Así os tratará mi Padre del cielo si no perdonáis de corazón cada uno a su hermano.
Así concluye la parábola sobre el perdón. Nosotros asentimos plenamente cuando decimos, como Él nos mandó: Perdona nuestras ofensas como también nosotros perdonamos a los que nos ofenden.
Jesús ha estado hablando de la corrección fraterna. Pero, siendo el asunto bastante complicado, Pedro quiere tener las cosas claras. ¡Hay hermanos tan difíciles!: Señor, ¿cuántas veces tengo que perdonar las ofensas que me haga mi hermano? ¿Hasta siete veces?

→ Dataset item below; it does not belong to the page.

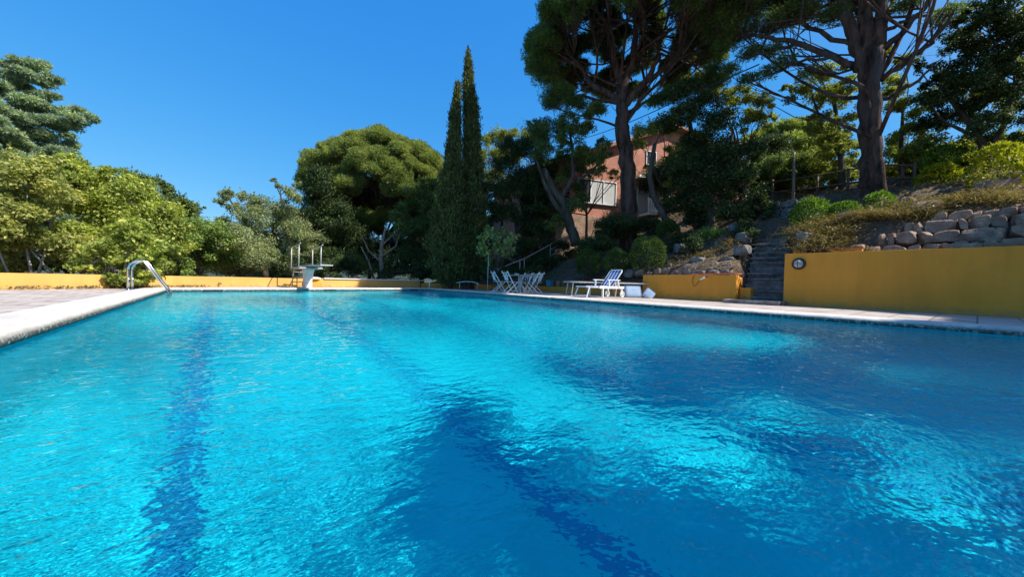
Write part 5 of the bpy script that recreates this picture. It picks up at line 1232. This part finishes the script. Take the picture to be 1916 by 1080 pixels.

Perdonar a quien me ha hecho mucho daño puede resultar tarea poco menos que imposible; o puede resultar tarea relativamente sencilla. ¿De qué depende? Depende de mi experiencia del perdón del Señor hacia mí mismo. Si esa experiencia es superficial y rutinaria, sin incidencia especial en la vida, entonces careceré del gozo que acompaña a la misericordia. Pero si la experiencia de la misericordia es profunda, eso derivará en una actitud interior de gozoso agradecimiento. Y desde esa actitud resulta más fácil perdonar.
Aquel siervo de la parábola, al no haber interiorizado el inmenso favor recibido, no hizo suyo el gozo de la compasión de su amo. No supo conectar la relación amo-criado con la relación criado-criado. Y no fue capaz de perdonar. No hay mejor manera de vivir perdonando que vivir agradecidos por el amor recibido.
El amor cristiano, como el del Crucificado, no tiene límites. Claro que, en algunas ocasiones, el Señor no se deja pisotear y mantiene erguida la cabeza. El perdón, como el amor, siempre va acompañado del don de la sabiduría.
El perdón gratuito e incondicional es la gran novedad del Evangelio. Tanto el gratuito e incondicional del Padre hacia nosotros, como el nuestro hacia los demás, amigos y enemigos.